The point of all my rambling this morning is that... Some day I hope to share my love of RPGs with my daughters. I have big dreams of getting back together with Stubby and Matt and teaching our kids to play D&D, to run watered down campaigns and stimulate their imaginations. I've had giant foam polyhedral dice on Lilah's Amazon wishlist since even before she was born! And frankly I'm really disappointed that nobody has bought them for her as a birthday present yet.

I fear for my daughters' futures, though. I fear that they are going to suffer the same indignities many other female gamers are still stupidly facing today. I fear their only experiences with gaming are going to be limited to a small, cloistered, pre-arranged group consisting of my friends' kids, and that they won't be able to talk about their joy of role-playing (if they have it) with the larger community for fear of ridicule and scorn, and, worse, sexual harassment.

Amelia first discovers the manuals at 8 months.
Long before all this gender-stereotyping bullshit came to my attention, I was strongly defensive of role-playing, one of my favorite hobbies of all time. In high school, the negative fallacies I was most aware of were the ones claiming D&D was devil worship. I wrote a fiercely defensive essay on the matter, the only paper I ever wrote in which I got an F, because I had started off insulting everybody in the first paragraph. I still have that paper. I save it like a trophy. My grammar and spelling was perfect, but my tone was so aggressive that my teacher gave me an F and stern blue-pen talking to in the margins.

To all the ignorant people out there who spit claims of Dungeons & Dragons being devil worship, I have a few things I would like to say. It is time that your misinformed closed minds be opened up to all the facts. Evangelists and related religious fanatics, just hold your breath. Hear what someone experienced in the field has to say.

There is more to that essay than that. I wrote it in response to a bunch of idiotic propaganda I remember going around at the time, when the Internet was still new. I wish I could find the same video I'm remembering right now, but essentially it claimed D&D was a gateway drug to actual devil worship. As a non-believer and child of limitless imagination, I think you can probably guess how offensive I found that as a teenager. It ranked right up there with the absurd assumption my step-mother made from point A to point R (for ridiculous) that just because I wrote an X-rated note to my boyfriend (which his mother found) that somehow that meant I was planning to elope and get pregnant and drop out of school. I was insulted, to say the least.

I feel all my male geek friends should feel insulted, too, that there still exist skeevy assholes the likes of which are described in the article I linked to in the beginning of my post here. Sleazy, gross bastards who can't take no for an answer and give other male gamers, who are not at all as insecure as the stereotype, a bad name. It's sad, and not quite as funny as I'd like to say, that most of my online role-playing/writing friends are female. Even the ones who write/portray male characters, as I do, are mostly run by women.  I think because even I am uncomfortable playing/writing with men. At least... heterosexual men. My gay friends have never given me cause to feel uncomfortable, and that's sad.
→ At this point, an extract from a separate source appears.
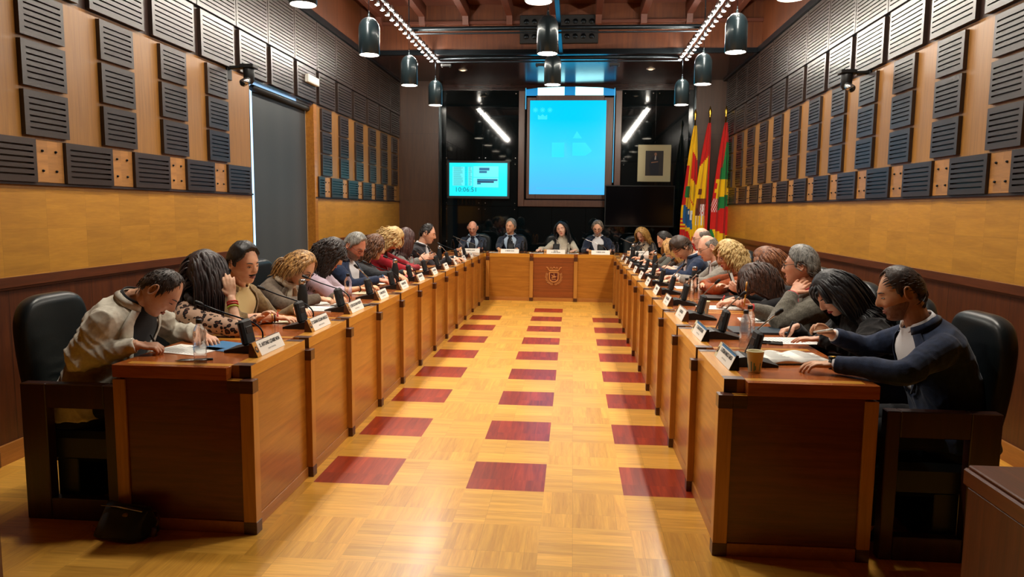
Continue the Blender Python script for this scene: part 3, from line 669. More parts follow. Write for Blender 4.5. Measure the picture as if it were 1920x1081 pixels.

I hope for a brighter future. One in which my daughters can take part in these games and past-times that I have so enjoyed most of my adult life without fear of harassment, without being made to feel uncomfortable. I hope, beyond hope, that they'll be able to log on to the next greatest installment of Halo for the Xbox Gabillionty without some dickwad telling them to "get in the kitchen" and "make me a sandwich."

1 comment:

  1. Commenting on my own article to make an amendment. I DO have male gamer/writing/role-playing friends who do NOT make me uncomfortable. You know who you are, though. I just wanted to make that clear.